### What is asked:
Please print all of the material below, word for word.

### Stored data:

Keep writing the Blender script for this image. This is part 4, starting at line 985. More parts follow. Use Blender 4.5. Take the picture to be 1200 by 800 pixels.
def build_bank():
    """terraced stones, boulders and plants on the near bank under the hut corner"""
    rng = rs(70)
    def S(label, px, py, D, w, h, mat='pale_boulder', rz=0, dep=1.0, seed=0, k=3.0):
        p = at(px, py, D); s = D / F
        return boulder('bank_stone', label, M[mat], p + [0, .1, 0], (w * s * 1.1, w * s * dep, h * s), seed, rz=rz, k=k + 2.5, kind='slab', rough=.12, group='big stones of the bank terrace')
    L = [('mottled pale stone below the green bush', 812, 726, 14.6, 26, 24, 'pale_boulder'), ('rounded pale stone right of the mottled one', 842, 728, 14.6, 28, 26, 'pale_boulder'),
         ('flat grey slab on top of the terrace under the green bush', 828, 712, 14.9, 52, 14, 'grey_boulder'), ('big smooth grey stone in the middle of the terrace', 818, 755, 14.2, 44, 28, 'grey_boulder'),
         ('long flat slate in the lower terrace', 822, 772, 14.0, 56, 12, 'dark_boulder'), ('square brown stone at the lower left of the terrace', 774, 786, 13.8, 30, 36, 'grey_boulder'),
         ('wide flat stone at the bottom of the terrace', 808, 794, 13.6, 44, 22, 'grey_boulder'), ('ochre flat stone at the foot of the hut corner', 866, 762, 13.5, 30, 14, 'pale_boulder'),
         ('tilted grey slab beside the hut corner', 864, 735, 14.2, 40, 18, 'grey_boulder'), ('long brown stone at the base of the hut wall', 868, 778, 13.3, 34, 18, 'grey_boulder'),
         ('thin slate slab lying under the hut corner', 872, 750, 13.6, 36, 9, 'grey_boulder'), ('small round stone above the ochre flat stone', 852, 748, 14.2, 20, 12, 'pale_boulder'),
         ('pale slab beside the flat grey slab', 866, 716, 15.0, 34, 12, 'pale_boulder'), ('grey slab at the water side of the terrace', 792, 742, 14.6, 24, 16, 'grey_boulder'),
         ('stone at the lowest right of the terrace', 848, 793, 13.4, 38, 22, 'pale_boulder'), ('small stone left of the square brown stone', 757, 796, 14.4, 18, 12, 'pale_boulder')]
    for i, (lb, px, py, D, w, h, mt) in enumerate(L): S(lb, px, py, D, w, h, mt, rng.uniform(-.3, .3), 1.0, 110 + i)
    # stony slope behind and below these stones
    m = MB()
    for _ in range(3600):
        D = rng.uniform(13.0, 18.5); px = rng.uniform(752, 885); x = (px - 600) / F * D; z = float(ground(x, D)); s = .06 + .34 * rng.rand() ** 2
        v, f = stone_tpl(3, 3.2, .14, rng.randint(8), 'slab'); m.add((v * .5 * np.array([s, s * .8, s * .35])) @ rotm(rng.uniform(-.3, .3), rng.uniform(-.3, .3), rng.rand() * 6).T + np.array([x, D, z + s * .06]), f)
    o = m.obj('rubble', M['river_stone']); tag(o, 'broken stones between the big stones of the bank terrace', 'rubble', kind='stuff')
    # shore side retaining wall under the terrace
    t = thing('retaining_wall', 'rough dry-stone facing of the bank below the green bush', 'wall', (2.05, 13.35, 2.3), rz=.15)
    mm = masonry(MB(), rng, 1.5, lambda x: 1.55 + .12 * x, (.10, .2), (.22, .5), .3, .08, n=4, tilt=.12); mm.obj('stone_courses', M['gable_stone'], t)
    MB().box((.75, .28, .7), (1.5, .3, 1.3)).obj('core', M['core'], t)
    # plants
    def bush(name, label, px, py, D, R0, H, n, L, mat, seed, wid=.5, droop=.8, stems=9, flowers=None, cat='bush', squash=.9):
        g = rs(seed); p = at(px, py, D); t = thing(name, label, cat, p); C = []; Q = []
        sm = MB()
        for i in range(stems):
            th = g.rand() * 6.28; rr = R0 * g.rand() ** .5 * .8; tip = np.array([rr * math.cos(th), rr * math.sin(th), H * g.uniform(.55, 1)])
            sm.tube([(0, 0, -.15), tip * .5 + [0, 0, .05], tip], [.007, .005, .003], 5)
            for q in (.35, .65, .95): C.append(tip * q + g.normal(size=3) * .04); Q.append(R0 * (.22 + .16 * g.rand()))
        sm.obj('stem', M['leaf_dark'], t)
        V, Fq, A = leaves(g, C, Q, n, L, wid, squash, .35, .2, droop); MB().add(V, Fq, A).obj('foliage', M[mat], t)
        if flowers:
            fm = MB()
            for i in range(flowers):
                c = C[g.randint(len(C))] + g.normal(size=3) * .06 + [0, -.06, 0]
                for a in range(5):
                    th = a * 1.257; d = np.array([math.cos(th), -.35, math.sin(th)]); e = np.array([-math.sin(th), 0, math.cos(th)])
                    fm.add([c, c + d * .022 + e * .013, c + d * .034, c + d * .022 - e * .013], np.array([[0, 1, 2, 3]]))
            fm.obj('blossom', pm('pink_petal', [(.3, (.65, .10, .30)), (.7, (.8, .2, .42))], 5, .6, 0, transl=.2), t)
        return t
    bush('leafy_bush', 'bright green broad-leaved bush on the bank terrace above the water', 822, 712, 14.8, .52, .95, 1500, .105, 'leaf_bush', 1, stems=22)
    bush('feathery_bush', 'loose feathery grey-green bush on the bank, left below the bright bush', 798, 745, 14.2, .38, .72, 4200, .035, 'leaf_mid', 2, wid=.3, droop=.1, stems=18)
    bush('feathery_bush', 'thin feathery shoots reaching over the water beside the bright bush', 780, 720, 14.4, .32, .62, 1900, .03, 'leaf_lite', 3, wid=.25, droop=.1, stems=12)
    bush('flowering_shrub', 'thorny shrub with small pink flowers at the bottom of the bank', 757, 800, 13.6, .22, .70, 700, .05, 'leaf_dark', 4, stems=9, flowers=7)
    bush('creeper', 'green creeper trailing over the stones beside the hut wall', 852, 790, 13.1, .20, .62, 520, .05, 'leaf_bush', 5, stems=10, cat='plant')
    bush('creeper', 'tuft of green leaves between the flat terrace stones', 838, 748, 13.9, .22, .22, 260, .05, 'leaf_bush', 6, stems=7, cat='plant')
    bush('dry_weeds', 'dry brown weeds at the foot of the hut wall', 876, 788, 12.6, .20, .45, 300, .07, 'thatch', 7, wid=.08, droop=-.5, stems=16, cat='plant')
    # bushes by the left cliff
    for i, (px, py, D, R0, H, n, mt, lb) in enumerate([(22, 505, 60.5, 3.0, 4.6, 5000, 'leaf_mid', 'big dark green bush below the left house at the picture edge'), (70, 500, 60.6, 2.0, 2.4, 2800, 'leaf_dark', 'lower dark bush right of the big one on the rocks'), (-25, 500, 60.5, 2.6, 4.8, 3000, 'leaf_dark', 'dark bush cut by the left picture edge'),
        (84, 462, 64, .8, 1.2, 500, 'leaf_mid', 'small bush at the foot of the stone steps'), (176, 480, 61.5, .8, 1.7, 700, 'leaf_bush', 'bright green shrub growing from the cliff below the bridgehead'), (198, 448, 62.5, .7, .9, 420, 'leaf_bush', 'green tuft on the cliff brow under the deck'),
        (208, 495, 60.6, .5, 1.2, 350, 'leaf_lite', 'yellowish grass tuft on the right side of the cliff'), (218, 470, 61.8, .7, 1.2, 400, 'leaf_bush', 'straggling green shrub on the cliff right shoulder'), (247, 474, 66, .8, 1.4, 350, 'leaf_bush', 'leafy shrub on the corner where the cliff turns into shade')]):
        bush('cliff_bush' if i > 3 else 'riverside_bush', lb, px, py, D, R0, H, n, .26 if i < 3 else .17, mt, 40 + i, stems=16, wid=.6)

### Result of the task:
Keep writing the Blender script for this image. This is part 4, starting at line 985. More parts follow. Use Blender 4.5. Take the picture to be 1200 by 800 pixels.
def build_bank():
    """terraced stones, boulders and plants on the near bank under the hut corner"""
    rng = rs(70)
    def S(label, px, py, D, w, h, mat='pale_boulder', rz=0, dep=1.0, seed=0, k=3.0):
        p = at(px, py, D); s = D / F
        return boulder('bank_stone', label, M[mat], p + [0, .1, 0], (w * s * 1.1, w * s * dep, h * s), seed, rz=rz, k=k + 2.5, kind='slab', rough=.12, group='big stones of the bank terrace')
    L = [('mottled pale stone below the green bush', 812, 726, 14.6, 26, 24, 'pale_boulder'), ('rounded pale stone right of the mottled one', 842, 728, 14.6, 28, 26, 'pale_boulder'),
         ('flat grey slab on top of the terrace under the green bush', 828, 712, 14.9, 52, 14, 'grey_boulder'), ('big smooth grey stone in the middle of the terrace', 818, 755, 14.2, 44, 28, 'grey_boulder'),
         ('long flat slate in the lower terrace', 822, 772, 14.0, 56, 12, 'dark_boulder'), ('square brown stone at the lower left of the terrace', 774, 786, 13.8, 30, 36, 'grey_boulder'),
         ('wide flat stone at the bottom of the terrace', 808, 794, 13.6, 44, 22, 'grey_boulder'), ('ochre flat stone at the foot of the hut corner', 866, 762, 13.5, 30, 14, 'pale_boulder'),
         ('tilted grey slab beside the hut corner', 864, 735, 14.2, 40, 18, 'grey_boulder'), ('long brown stone at the base of the hut wall', 868, 778, 13.3, 34, 18, 'grey_boulder'),
         ('thin slate slab lying under the hut corner', 872, 750, 13.6, 36, 9, 'grey_boulder'), ('small round stone above the ochre flat stone', 852, 748, 14.2, 20, 12, 'pale_boulder'),
         ('pale slab beside the flat grey slab', 866, 716, 15.0, 34, 12, 'pale_boulder'), ('grey slab at the water side of the terrace', 792, 742, 14.6, 24, 16, 'grey_boulder'),
         ('stone at the lowest right of the terrace', 848, 793, 13.4, 38, 22, 'pale_boulder'), ('small stone left of the square brown stone', 757, 796, 14.4, 18, 12, 'pale_boulder')]
    for i, (lb, px, py, D, w, h, mt) in enumerate(L): S(lb, px, py, D, w, h, mt, rng.uniform(-.3, .3), 1.0, 110 + i)
    # stony slope behind and below these stones
    m = MB()
    for _ in range(3600):
        D = rng.uniform(13.0, 18.5); px = rng.uniform(752, 885); x = (px - 600) / F * D; z = float(ground(x, D)); s = .06 + .34 * rng.rand() ** 2
        v, f = stone_tpl(3, 3.2, .14, rng.randint(8), 'slab'); m.add((v * .5 * np.array([s, s * .8, s * .35])) @ rotm(rng.uniform(-.3, .3), rng.uniform(-.3, .3), rng.rand() * 6).T + np.array([x, D, z + s * .06]), f)
    o = m.obj('rubble', M['river_stone']); tag(o, 'broken stones between the big stones of the bank terrace', 'rubble', kind='stuff')
    # shore side retaining wall under the terrace
    t = thing('retaining_wall', 'rough dry-stone facing of the bank below the green bush', 'wall', (2.05, 13.35, 2.3), rz=.15)
    mm = masonry(MB(), rng, 1.5, lambda x: 1.55 + .12 * x, (.10, .2), (.22, .5), .3, .08, n=4, tilt=.12); mm.obj('stone_courses', M['gable_stone'], t)
    MB().box((.75, .28, .7), (1.5, .3, 1.3)).obj('core', M['core'], t)
    # plants
    def bush(name, label, px, py, D, R0, H, n, L, mat, seed, wid=.5, droop=.8, stems=9, flowers=None, cat='bush', squash=.9):
        g = rs(seed); p = at(px, py, D); t = thing(name, label, cat, p); C = []; Q = []
        sm = MB()
        for i in range(stems):
            th = g.rand() * 6.28; rr = R0 * g.rand() ** .5 * .8; tip = np.array([rr * math.cos(th), rr * math.sin(th), H * g.uniform(.55, 1)])
            sm.tube([(0, 0, -.15), tip * .5 + [0, 0, .05], tip], [.007, .005, .003], 5)
            for q in (.35, .65, .95): C.append(tip * q + g.normal(size=3) * .04); Q.append(R0 * (.22 + .16 * g.rand()))
        sm.obj('stem', M['leaf_dark'], t)
        V, Fq, A = leaves(g, C, Q, n, L, wid, squash, .35, .2, droop); MB().add(V, Fq, A).obj('foliage', M[mat], t)
        if flowers:
            fm = MB()
            for i in range(flowers):
                c = C[g.randint(len(C))] + g.normal(size=3) * .06 + [0, -.06, 0]
                for a in range(5):
                    th = a * 1.257; d = np.array([math.cos(th), -.35, math.sin(th)]); e = np.array([-math.sin(th), 0, math.cos(th)])
                    fm.add([c, c + d * .022 + e * .013, c + d * .034, c + d * .022 - e * .013], np.array([[0, 1, 2, 3]]))
            fm.obj('blossom', pm('pink_petal', [(.3, (.65, .10, .30)), (.7, (.8, .2, .42))], 5, .6, 0, transl=.2), t)
        return t
    bush('leafy_bush', 'bright green broad-leaved bush on the bank terrace above the water', 822, 712, 14.8, .52, .95, 1500, .105, 'leaf_bush', 1, stems=22)
    bush('feathery_bush', 'loose feathery grey-green bush on the bank, left below the bright bush', 798, 745, 14.2, .38, .72, 4200, .035, 'leaf_mid', 2, wid=.3, droop=.1, stems=18)
    bush('feathery_bush', 'thin feathery shoots reaching over the water beside the bright bush', 780, 720, 14.4, .32, .62, 1900, .03, 'leaf_lite', 3, wid=.25, droop=.1, stems=12)
    bush('flowering_shrub', 'thorny shrub with small pink flowers at the bottom of the bank', 757, 800, 13.6, .22, .70, 700, .05, 'leaf_dark', 4, stems=9, flowers=7)
    bush('creeper', 'green creeper trailing over the stones beside the hut wall', 852, 790, 13.1, .20, .62, 520, .05, 'leaf_bush', 5, stems=10, cat='plant')
    bush('creeper', 'tuft of green leaves between the flat terrace stones', 838, 748, 13.9, .22, .22, 260, .05, 'leaf_bush', 6, stems=7, cat='plant')
    bush('dry_weeds', 'dry brown weeds at the foot of the hut wall', 876, 788, 12.6, .20, .45, 300, .07, 'thatch', 7, wid=.08, droop=-.5, stems=16, cat='plant')
    # bushes by the left cliff
    for i, (px, py, D, R0, H, n, mt, lb) in enumerate([(22, 505, 60.5, 3.0, 4.6, 5000, 'leaf_mid', 'big dark green bush below the left house at the picture edge'), (70, 500, 60.6, 2.0, 2.4, 2800, 'leaf_dark', 'lower dark bush right of the big one on the rocks'), (-25, 500, 60.5, 2.6, 4.8, 3000, 'leaf_dark', 'dark bush cut by the left picture edge'),
        (84, 462, 64, .8, 1.2, 500, 'leaf_mid', 'small bush at the foot of the stone steps'), (176, 480, 61.5, .8, 1.7, 700, 'leaf_bush', 'bright green shrub growing from the cliff below the bridgehead'), (198, 448, 62.5, .7, .9, 420, 'leaf_bush', 'green tuft on the cliff brow under the deck'),
        (208, 495, 60.6, .5, 1.2, 350, 'leaf_lite', 'yellowish grass tuft on the right side of the cliff'), (218, 470, 61.8, .7, 1.2, 400, 'leaf_bush', 'straggling green shrub on the cliff right shoulder'), (247, 474, 66, .8, 1.4, 350, 'leaf_bush', 'leafy shrub on the corner where the cliff turns into shade')]):
        bush('cliff_bush' if i > 3 else 'riverside_bush', lb, px, py, D, R0, H, n, .26 if i < 3 else .17, mt, 40 + i, stems=16, wid=.6)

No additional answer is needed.